While a paperback book has a pretty standard size and weight, some items are quite heavy for their size. Some sellers DID abuse the shipping fees to increase the effective selling price without affecting their liability to eBay, but a simple way to report the listing would have enabled eBay and the buyers/browsers to find the people who did abuse this, while those people who wanted to sell something that’s cast iron, for instance, could charge for the extra weight.

But what do you base that on? Is that in comparison to what other auction houses cost? Or compared to consignment fees at a second hand store? Maybe the wholesale vs retail cost of goods? Or what? You must have some benchmark you’re measuring against.

As for monopoly power, it seems to me that there are quite a lot of shopping sites on the internet, including ones that cater to used goods.

An awful lot of shops on eBay also have their own online shopping sites, and sell their goods at fixed ‘buy it now’ prices - which makes eBay the equivalent of a retail dealer for their products - it’s like putting your goods into Wal-Mart even though you have your own stores - they bring volume.

If you sell your product wholesale, you’ll typically get somewhere around 50% of the retail price. By that standard, or by Apple’s 30% cut in the iTunes store, 9.8% for eBay sounds pretty reasonable. Lumping in Paypal’s charge isn’t really fair, because it’s an optional payment service. In any event, VISA and Mastercard charge similar amounts for online purchases, so I don’t see any monopoly pricing there. I also don’t think PayPal has anything like a monopoly as an online purchase broker. They’re in direct competition with credit cards, cheques, and money orders.

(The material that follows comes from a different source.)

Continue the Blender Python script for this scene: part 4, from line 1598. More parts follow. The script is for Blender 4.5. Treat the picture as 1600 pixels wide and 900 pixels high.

I love Paypal. It’s secure and trusted, and on websites that use it, it saves me a lot of hassle because they get my name and address from Paypal so that I don’t have to create yet another login on another shopping site. And I don’t have to give my credit card information to yet another third-party web site.

All else being equal, I’ll always buy from the internet store that takes PayPal.

Not optional for the seller, who is required to offer it as the default payment method, and barely optional for the auction winner, who automatically receives instructions from eBay to pay by PayPal. That said, I like PayPal myself, but having to pay fees both to eBay itself and to their PayPal subsidiary seems like double-dipping.